The Interfaith Alliance wants to grow into a public conscience, to mobilize people of good will and faith to counter the influence of the religious right in instigating what's happening in Congress and in many of the state legislatures today. Gaddy said this: "The Religious Right is currently working with their powerful allies in Congress to enact legislation that will allow houses of worship to participate directly in political campaigns, endorse or oppose political candidates, distribute partisan voter guides and still maintain their non-profit, tax-exempt status. If this law (H.R. 235) passes, televangelists like Pat Robertson will also be able to mobilize houses of worship, use their media to endorse political candidates, and maintain their tax-exempt status." Italics ours. The bill already has 165 co-sponsors.
Lest you conclude this a needlessly alarmist view of the mutual back scratching exercises of the Robertson’s and the White House, consider this assessment by the Alliance of the rewards to religious forces delivering votes in an election year:
"The Religious Right is also behind an executive order--signed by President Bush last year--that allows for federally funded job discrimination through his faith-based initiative on social services. Not surprisingly...one of the first (beneficiaries) of this new executive order that allows certain organizations to use tax dollars to discriminate in hiring was Pat Robertson, who received $500,000 for his program, Operation Blessing."

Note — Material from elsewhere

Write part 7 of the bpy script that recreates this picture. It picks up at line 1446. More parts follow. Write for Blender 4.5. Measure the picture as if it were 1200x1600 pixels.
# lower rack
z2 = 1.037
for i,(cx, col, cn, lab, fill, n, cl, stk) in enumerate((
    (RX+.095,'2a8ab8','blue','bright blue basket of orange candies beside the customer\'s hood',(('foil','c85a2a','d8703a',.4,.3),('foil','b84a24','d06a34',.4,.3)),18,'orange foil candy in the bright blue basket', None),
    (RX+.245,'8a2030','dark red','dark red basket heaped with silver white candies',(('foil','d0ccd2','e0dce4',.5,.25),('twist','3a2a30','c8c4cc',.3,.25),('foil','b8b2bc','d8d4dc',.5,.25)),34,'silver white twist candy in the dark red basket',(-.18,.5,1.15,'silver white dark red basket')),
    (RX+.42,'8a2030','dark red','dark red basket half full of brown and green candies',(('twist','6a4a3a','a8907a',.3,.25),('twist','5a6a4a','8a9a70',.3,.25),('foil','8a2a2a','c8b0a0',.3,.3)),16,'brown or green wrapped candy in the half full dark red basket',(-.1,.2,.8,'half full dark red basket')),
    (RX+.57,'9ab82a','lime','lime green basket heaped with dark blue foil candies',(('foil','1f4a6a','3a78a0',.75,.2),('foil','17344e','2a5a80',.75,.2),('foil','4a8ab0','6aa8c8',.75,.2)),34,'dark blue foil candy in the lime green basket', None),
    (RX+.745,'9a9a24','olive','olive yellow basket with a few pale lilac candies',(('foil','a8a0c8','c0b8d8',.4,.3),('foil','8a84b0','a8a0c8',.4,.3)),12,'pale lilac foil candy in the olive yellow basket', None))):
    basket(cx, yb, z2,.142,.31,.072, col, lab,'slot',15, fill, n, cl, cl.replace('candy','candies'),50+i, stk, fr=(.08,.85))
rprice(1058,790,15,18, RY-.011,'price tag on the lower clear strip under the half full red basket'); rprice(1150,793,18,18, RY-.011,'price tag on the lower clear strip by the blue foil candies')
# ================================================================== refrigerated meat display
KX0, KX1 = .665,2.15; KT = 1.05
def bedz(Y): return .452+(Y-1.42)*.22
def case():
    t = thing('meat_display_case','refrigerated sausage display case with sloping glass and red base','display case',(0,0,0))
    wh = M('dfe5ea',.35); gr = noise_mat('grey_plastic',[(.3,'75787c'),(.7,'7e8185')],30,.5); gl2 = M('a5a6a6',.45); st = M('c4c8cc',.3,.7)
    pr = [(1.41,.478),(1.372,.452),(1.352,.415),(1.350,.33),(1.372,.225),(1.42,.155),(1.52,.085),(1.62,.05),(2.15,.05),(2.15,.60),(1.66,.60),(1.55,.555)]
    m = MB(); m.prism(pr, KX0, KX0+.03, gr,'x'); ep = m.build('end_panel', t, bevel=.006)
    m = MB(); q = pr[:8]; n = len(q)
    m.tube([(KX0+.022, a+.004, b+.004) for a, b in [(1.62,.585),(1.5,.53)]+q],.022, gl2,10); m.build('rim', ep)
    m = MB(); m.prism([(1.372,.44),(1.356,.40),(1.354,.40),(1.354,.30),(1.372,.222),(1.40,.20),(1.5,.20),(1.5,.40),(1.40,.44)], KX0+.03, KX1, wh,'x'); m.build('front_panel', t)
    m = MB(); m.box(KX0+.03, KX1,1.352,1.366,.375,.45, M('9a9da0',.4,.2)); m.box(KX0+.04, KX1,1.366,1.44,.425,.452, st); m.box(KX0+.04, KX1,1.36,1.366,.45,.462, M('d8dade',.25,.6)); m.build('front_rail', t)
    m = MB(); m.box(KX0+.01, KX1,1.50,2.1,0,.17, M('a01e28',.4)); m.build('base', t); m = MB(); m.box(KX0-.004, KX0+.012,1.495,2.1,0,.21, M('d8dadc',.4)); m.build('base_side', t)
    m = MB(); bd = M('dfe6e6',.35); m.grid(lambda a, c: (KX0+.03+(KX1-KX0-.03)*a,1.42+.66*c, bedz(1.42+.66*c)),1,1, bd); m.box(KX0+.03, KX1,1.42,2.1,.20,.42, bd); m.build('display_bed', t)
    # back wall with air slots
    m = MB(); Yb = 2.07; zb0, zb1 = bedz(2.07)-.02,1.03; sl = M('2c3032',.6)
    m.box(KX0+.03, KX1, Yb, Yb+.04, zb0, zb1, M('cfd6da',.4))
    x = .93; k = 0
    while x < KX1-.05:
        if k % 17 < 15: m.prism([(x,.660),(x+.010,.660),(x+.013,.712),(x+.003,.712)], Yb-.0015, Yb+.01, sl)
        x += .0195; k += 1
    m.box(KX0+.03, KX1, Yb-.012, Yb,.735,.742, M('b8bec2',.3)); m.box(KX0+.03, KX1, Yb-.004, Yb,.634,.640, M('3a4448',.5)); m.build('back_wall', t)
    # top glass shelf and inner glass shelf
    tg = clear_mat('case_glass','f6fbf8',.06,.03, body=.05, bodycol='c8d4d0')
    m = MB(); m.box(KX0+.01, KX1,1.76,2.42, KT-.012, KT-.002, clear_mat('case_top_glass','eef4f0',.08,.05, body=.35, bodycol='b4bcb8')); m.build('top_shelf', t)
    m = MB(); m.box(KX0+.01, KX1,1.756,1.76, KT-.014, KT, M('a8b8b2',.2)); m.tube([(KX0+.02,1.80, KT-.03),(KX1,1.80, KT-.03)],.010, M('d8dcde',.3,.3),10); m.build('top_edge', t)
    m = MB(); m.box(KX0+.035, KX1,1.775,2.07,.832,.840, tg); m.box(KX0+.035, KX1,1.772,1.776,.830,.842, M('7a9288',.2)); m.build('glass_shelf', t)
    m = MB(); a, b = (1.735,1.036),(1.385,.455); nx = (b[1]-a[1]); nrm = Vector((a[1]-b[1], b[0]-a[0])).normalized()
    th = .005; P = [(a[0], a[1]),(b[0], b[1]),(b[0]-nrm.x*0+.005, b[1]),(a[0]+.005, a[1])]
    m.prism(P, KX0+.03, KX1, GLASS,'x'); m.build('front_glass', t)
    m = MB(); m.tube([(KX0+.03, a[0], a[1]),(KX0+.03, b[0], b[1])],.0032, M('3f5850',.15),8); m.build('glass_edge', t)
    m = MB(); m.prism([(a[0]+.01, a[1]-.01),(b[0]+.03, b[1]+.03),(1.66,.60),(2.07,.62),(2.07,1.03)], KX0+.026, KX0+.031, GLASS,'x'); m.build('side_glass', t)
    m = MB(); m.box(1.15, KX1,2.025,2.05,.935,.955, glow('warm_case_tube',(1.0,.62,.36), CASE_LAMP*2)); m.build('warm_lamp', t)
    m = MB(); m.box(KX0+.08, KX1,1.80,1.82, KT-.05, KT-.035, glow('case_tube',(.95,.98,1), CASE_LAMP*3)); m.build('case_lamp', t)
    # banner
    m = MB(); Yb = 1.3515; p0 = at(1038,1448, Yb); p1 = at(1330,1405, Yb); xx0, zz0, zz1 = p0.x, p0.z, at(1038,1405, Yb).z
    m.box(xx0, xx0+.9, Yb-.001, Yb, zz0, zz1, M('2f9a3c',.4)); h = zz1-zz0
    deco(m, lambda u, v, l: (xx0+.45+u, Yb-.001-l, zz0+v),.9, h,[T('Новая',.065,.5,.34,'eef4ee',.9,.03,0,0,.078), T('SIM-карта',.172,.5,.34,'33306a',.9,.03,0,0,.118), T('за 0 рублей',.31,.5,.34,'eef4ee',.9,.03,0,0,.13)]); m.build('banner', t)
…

The same warriors of God in America who espoused the latter-day theology that AIDS, hurricanes and floods were acts of God punishing the world for humanism, homosexuality and abortion rights are now in a position to elect presidents and selection of Supreme Court justices. If that isn't enough to rush you to the ballot booth, nothing is.
The one voice silent in all of this is God's.
You have to believe it's not because of indifference. It may be bewilderment.